*Problem statement*.
Without the pictures, can you quote each line below exactly?

-- start of Material --

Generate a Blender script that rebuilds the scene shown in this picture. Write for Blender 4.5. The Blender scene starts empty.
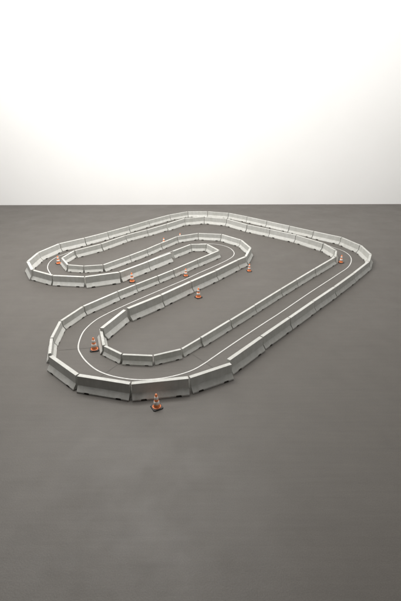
import bpy, bmesh, math, random
from mathutils import Vector, Matrix
random.seed(7)
sc = bpy.context.scene
COL = sc.collection

# ------------------------------------------------------------------ camera
U = 1.25                      # camera height above the barrier tops, metres
BH = 0.087                    # barrier height
CAMZ = U + BH
FPX, YH, CX, CY = 410.0, 102.0, 200.5, 300.5
PITCH = math.atan((CY - YH) / FPX)
cam_d = bpy.data.cameras.new('camera'); cam = bpy.data.objects.new('camera', cam_d); COL.objects.link(cam)
cam_d.sensor_fit = 'HORIZONTAL'; cam_d.sensor_width = 36.0; cam_d.lens = 36.0 * FPX / 401.0
cam_d.clip_start = 0.05; cam_d.clip_end = 200
cam.location = (0, 0, CAMZ); cam.rotation_euler = (math.pi / 2 - PITCH, 0, 0)
sc.camera = cam

# ------------------------------------------------------------------ light (a gallery room: no sun, soft lamps, plus fills added for the wall)
w = bpy.data.worlds.new('World'); sc.world = w; w.use_nodes = True
bg = w.node_tree.nodes['Background']; bg.inputs[0].default_value = (1.0, 0.985, 0.96, 1); bg.inputs[1].default_value = 0.05
def area(name, loc, target, sx, sy, power, col=(1, 0.98, 0.95)):
    d = bpy.data.lights.new(name, 'AREA'); d.shape = 'RECTANGLE'; d.size = sx; d.size_y = sy; d.energy = power; d.color = col
    o = bpy.data.objects.new(name, d); COL.objects.link(o); o.location = loc
    o.rotation_euler = (Vector(target) - Vector(loc)).to_track_quat('-Z', 'Y').to_euler()
    return o
area('overhead_softbox', (-0.85, 2.95, 3.2), (-0.85, 2.95, 0), 1.9, 1.9, 148)
area('left_softbox', (-4.4, 2.4, 1.9), (0, 3.2, 0), 1.4, 1.2, 34)
area('right_softbox', (3.6, 0.4, 1.6), (0.4, 3.0, 0), 1.4, 1.1, 30)
area('wall_fill', (0.1, 4.2, 3.9), (0.1, 5.95, 0.3), 8.6, 0.5, 210)  # unseen wide lamp, added to brighten the back wall
ww = area('wall_fill', (0.7, 3.2, 3.8), (0.9, 5.95, 0.45), 6.5, 0.5, 14); ww.data.spread = math.radians(62)  # second added fill, narrow beam that lifts the foot of the wall
sc.view_settings.view_transform = 'Standard'; sc.view_settings.look = 'None'
sc.view_settings.exposure = 0.0; sc.view_settings.gamma = 1.0

# ------------------------------------------------------------------ helpers
def gp(p, z=0.0):
    """where the sight line through a point of the photograph (401 x 601) meets the level z"""
    u = (p[0] - CX) / FPX; v = -(p[1] - CY) / FPX
    c, s = math.cos(PITCH), math.sin(PITCH)
    d = Vector((u, c + v * s, -s + v * c))
    t = (CAMZ - z) / -d.z
    return Vector((d.x * t, d.y * t, z))

def link(name, bm, mat, parent=None, smooth=True):
    me = bpy.data.meshes.new(name); bm.normal_update(); bm.to_mesh(me); bm.free()
    if mat: me.materials.append(mat)
    if smooth:
        for p in me.polygons: p.use_smooth = True
    o = bpy.data.objects.new(name, me); COL.objects.link(o); o.parent = parent
    return o

def structure(o, label=None):
    o['kind'] = 'structure'
    if label: o['label'] = label
    return o

class NT:
    def __init__(s, name):
        s.m = bpy.data.materials.new(name); s.m.use_nodes = True; s.t = s.m.node_tree
        s.b = s.t.nodes['Principled BSDF']
    def n(s, typ, **kw):
        x = s.t.nodes.new(typ)
        for k, v in kw.items():
            if k in x.inputs: x.inputs[k].default_value = v
            else: setattr(x, k, v)
        return x
    def l(s, a, b): s.t.links.new(a, b)
    def ramp(s, fac, stops):
        r = s.n('ShaderNodeValToRGB'); s.l(fac, r.inputs[0]); e = r.color_ramp.elements
        while len(e) < len(stops): e.new(0.5)
        for el, (p, c) in zip(e, stops): el.position = p; el.color = (*c, 1)
        return r.outputs[0]
    def noise(s, vec, scale, detail=4, rough=0.55):
        x = s.n('ShaderNodeTexNoise'); x.inputs['Scale'].default_value = scale; x.inputs['Detail'].default_value = detail
        x.inputs['Roughness'].default_value = rough; s.l(vec, x.inputs['Vector']); return x.outputs[0]
    def mix(s, mode, fac, a, b):
        x = s.n('ShaderNodeMix'); x.data_type = 'RGBA'; x.blend_type = mode
        for sock, val in ((x.inputs[0], fac), (x.inputs[6], a), (x.inputs[7], b)):
            if isinstance(val, (int, float)): sock.default_value = val
            elif isinstance(val, tuple): sock.default_value = (*val, 1)
            else: s.l(val, sock)
        return x.outputs[2]
    def bump(s, h, strength, dist):
        x = s.n('ShaderNodeBump'); x.inputs['Strength'].default_value = strength; x.inputs['Distance'].default_value = dist
        s.l(h, x.inputs['Height']); s.l(x.outputs[0], s.b.inputs['Normal'])

# floor: brown-grey, fine grain, soft mottling and scuffs
M = NT('floor_paint'); tc = M.n('ShaderNodeTexCoord').outputs['Object']
big = M.ramp(M.noise(tc, 0.9, 5, 0.6), [(0.3, (0.091, 0.083, 0.074)), (0.7, (0.102, 0.094, 0.085))])
mid = M.ramp(M.noise(tc, 9, 6, 0.65), [(0.3, (0.95, 0.95, 0.95)), (0.72, (1.04, 1.035, 1.03))])
mp = M.n('ShaderNodeMapping'); M.l(tc, mp.inputs[0]); mp.inputs['Scale'].default_value = (1.2, 26, 1); mp.inputs['Rotation'].default_value = (0, 0, 0.05)
brush = M.ramp(M.noise(mp.outputs[0], 2.2, 5, 0.6), [(0.3, (0.955, 0.955, 0.955)), (0.7, (1.045, 1.045, 1.045))])
fine = M.ramp(M.noise(tc, 260, 3, 0.7), [(0.3, (0.86, 0.86, 0.86)), (0.7, (1.12, 1.12, 1.12))])
col = M.mix('MULTIPLY', 1.0, big, mid); col = M.mix('MULTIPLY', 1.0, col, brush); col = M.mix('MULTIPLY', 1.0, col, fine)
dust = M.ramp(M.noise(tc, 34, 8, 0.8), [(0.66, (0, 0, 0)), (0.76, (1, 1, 1))])
dm = M.n('ShaderNodeMath', operation='MULTIPLY'); M.l(dust, dm.inputs[0]); dm.inputs[1].default_value = 0.13
col = M.mix('MIX', dm.outputs[0], col, (0.33, 0.31, 0.29))
M.l(col, M.b.inputs['Base Color'])
rr = M.ramp(M.noise(tc, 3.5, 5, 0.6), [(0.3, (0.48, 0.48, 0.48)), (0.7, (0.62, 0.62, 0.62))]); M.l(rr, M.b.inputs['Roughness'])
M.b.inputs['Specular IOR Level'].default_value = 0.35
M.bump(M.noise(tc, 160, 4, 0.6), 0.25, 0.002)
MAT_FLOOR = M.m

M = NT('wall_paint'); tc = M.n('ShaderNodeTexCoord').outputs['Object']
M.l(M.ramp(M.noise(tc, 1.1, 4), [(0.3, (0.84, 0.838, 0.825)), (0.7, (0.87, 0.868, 0.86))]), M.b.inputs['Base Color'])
M.b.inputs['Roughness'].default_value = 0.8; M.bump(M.noise(tc, 90, 3), 0.12, 0.002)
MAT_WALL = M.m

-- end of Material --

*Answer for the task*.
Generate a Blender script that rebuilds the scene shown in this picture. Write for Blender 4.5. The Blender scene starts empty.
import bpy, bmesh, math, random
from mathutils import Vector, Matrix
random.seed(7)
sc = bpy.context.scene
COL = sc.collection

# ------------------------------------------------------------------ camera
U = 1.25                      # camera height above the barrier tops, metres
BH = 0.087                    # barrier height
CAMZ = U + BH
FPX, YH, CX, CY = 410.0, 102.0, 200.5, 300.5
PITCH = math.atan((CY - YH) / FPX)
cam_d = bpy.data.cameras.new('camera'); cam = bpy.data.objects.new('camera', cam_d); COL.objects.link(cam)
cam_d.sensor_fit = 'HORIZONTAL'; cam_d.sensor_width = 36.0; cam_d.lens = 36.0 * FPX / 401.0
cam_d.clip_start = 0.05; cam_d.clip_end = 200
cam.location = (0, 0, CAMZ); cam.rotation_euler = (math.pi / 2 - PITCH, 0, 0)
sc.camera = cam

# ------------------------------------------------------------------ light (a gallery room: no sun, soft lamps, plus fills added for the wall)
w = bpy.data.worlds.new('World'); sc.world = w; w.use_nodes = True
bg = w.node_tree.nodes['Background']; bg.inputs[0].default_value = (1.0, 0.985, 0.96, 1); bg.inputs[1].default_value = 0.05
def area(name, loc, target, sx, sy, power, col=(1, 0.98, 0.95)):
    d = bpy.data.lights.new(name, 'AREA'); d.shape = 'RECTANGLE'; d.size = sx; d.size_y = sy; d.energy = power; d.color = col
    o = bpy.data.objects.new(name, d); COL.objects.link(o); o.location = loc
    o.rotation_euler = (Vector(target) - Vector(loc)).to_track_quat('-Z', 'Y').to_euler()
    return o
area('overhead_softbox', (-0.85, 2.95, 3.2), (-0.85, 2.95, 0), 1.9, 1.9, 148)
area('left_softbox', (-4.4, 2.4, 1.9), (0, 3.2, 0), 1.4, 1.2, 34)
area('right_softbox', (3.6, 0.4, 1.6), (0.4, 3.0, 0), 1.4, 1.1, 30)
area('wall_fill', (0.1, 4.2, 3.9), (0.1, 5.95, 0.3), 8.6, 0.5, 210)  # unseen wide lamp, added to brighten the back wall
ww = area('wall_fill', (0.7, 3.2, 3.8), (0.9, 5.95, 0.45), 6.5, 0.5, 14); ww.data.spread = math.radians(62)  # second added fill, narrow beam that lifts the foot of the wall
sc.view_settings.view_transform = 'Standard'; sc.view_settings.look = 'None'
sc.view_settings.exposure = 0.0; sc.view_settings.gamma = 1.0

# ------------------------------------------------------------------ helpers
def gp(p, z=0.0):
    """where the sight line through a point of the photograph (401 x 601) meets the level z"""
    u = (p[0] - CX) / FPX; v = -(p[1] - CY) / FPX
    c, s = math.cos(PITCH), math.sin(PITCH)
    d = Vector((u, c + v * s, -s + v * c))
    t = (CAMZ - z) / -d.z
    return Vector((d.x * t, d.y * t, z))

def link(name, bm, mat, parent=None, smooth=True):
    me = bpy.data.meshes.new(name); bm.normal_update(); bm.to_mesh(me); bm.free()
    if mat: me.materials.append(mat)
    if smooth:
        for p in me.polygons: p.use_smooth = True
    o = bpy.data.objects.new(name, me); COL.objects.link(o); o.parent = parent
    return o

def structure(o, label=None):
    o['kind'] = 'structure'
    if label: o['label'] = label
    return o

class NT:
    def __init__(s, name):
        s.m = bpy.data.materials.new(name); s.m.use_nodes = True; s.t = s.m.node_tree
        s.b = s.t.nodes['Principled BSDF']
    def n(s, typ, **kw):
        x = s.t.nodes.new(typ)
        for k, v in kw.items():
            if k in x.inputs: x.inputs[k].default_value = v
            else: setattr(x, k, v)
        return x
    def l(s, a, b): s.t.links.new(a, b)
    def ramp(s, fac, stops):
        r = s.n('ShaderNodeValToRGB'); s.l(fac, r.inputs[0]); e = r.color_ramp.elements
        while len(e) < len(stops): e.new(0.5)
        for el, (p, c) in zip(e, stops): el.position = p; el.color = (*c, 1)
        return r.outputs[0]
    def noise(s, vec, scale, detail=4, rough=0.55):
        x = s.n('ShaderNodeTexNoise'); x.inputs['Scale'].default_value = scale; x.inputs['Detail'].default_value = detail
        x.inputs['Roughness'].default_value = rough; s.l(vec, x.inputs['Vector']); return x.outputs[0]
    def mix(s, mode, fac, a, b):
        x = s.n('ShaderNodeMix'); x.data_type = 'RGBA'; x.blend_type = mode
        for sock, val in ((x.inputs[0], fac), (x.inputs[6], a), (x.inputs[7], b)):
            if isinstance(val, (int, float)): sock.default_value = val
            elif isinstance(val, tuple): sock.default_value = (*val, 1)
            else: s.l(val, sock)
        return x.outputs[2]
    def bump(s, h, strength, dist):
        x = s.n('ShaderNodeBump'); x.inputs['Strength'].default_value = strength; x.inputs['Distance'].default_value = dist
        s.l(h, x.inputs['Height']); s.l(x.outputs[0], s.b.inputs['Normal'])

# floor: brown-grey, fine grain, soft mottling and scuffs
M = NT('floor_paint'); tc = M.n('ShaderNodeTexCoord').outputs['Object']
big = M.ramp(M.noise(tc, 0.9, 5, 0.6), [(0.3, (0.091, 0.083, 0.074)), (0.7, (0.102, 0.094, 0.085))])
mid = M.ramp(M.noise(tc, 9, 6, 0.65), [(0.3, (0.95, 0.95, 0.95)), (0.72, (1.04, 1.035, 1.03))])
mp = M.n('ShaderNodeMapping'); M.l(tc, mp.inputs[0]); mp.inputs['Scale'].default_value = (1.2, 26, 1); mp.inputs['Rotation'].default_value = (0, 0, 0.05)
brush = M.ramp(M.noise(mp.outputs[0], 2.2, 5, 0.6), [(0.3, (0.955, 0.955, 0.955)), (0.7, (1.045, 1.045, 1.045))])
fine = M.ramp(M.noise(tc, 260, 3, 0.7), [(0.3, (0.86, 0.86, 0.86)), (0.7, (1.12, 1.12, 1.12))])
col = M.mix('MULTIPLY', 1.0, big, mid); col = M.mix('MULTIPLY', 1.0, col, brush); col = M.mix('MULTIPLY', 1.0, col, fine)
dust = M.ramp(M.noise(tc, 34, 8, 0.8), [(0.66, (0, 0, 0)), (0.76, (1, 1, 1))])
dm = M.n('ShaderNodeMath', operation='MULTIPLY'); M.l(dust, dm.inputs[0]); dm.inputs[1].default_value = 0.13
col = M.mix('MIX', dm.outputs[0], col, (0.33, 0.31, 0.29))
M.l(col, M.b.inputs['Base Color'])
rr = M.ramp(M.noise(tc, 3.5, 5, 0.6), [(0.3, (0.48, 0.48, 0.48)), (0.7, (0.62, 0.62, 0.62))]); M.l(rr, M.b.inputs['Roughness'])
M.b.inputs['Specular IOR Level'].default_value = 0.35
M.bump(M.noise(tc, 160, 4, 0.6), 0.25, 0.002)
MAT_FLOOR = M.m

M = NT('wall_paint'); tc = M.n('ShaderNodeTexCoord').outputs['Object']
M.l(M.ramp(M.noise(tc, 1.1, 4), [(0.3, (0.84, 0.838, 0.825)), (0.7, (0.87, 0.868, 0.86))]), M.b.inputs['Base Color'])
M.b.inputs['Roughness'].default_value = 0.8; M.bump(M.noise(tc, 90, 3), 0.12, 0.002)
MAT_WALL = M.m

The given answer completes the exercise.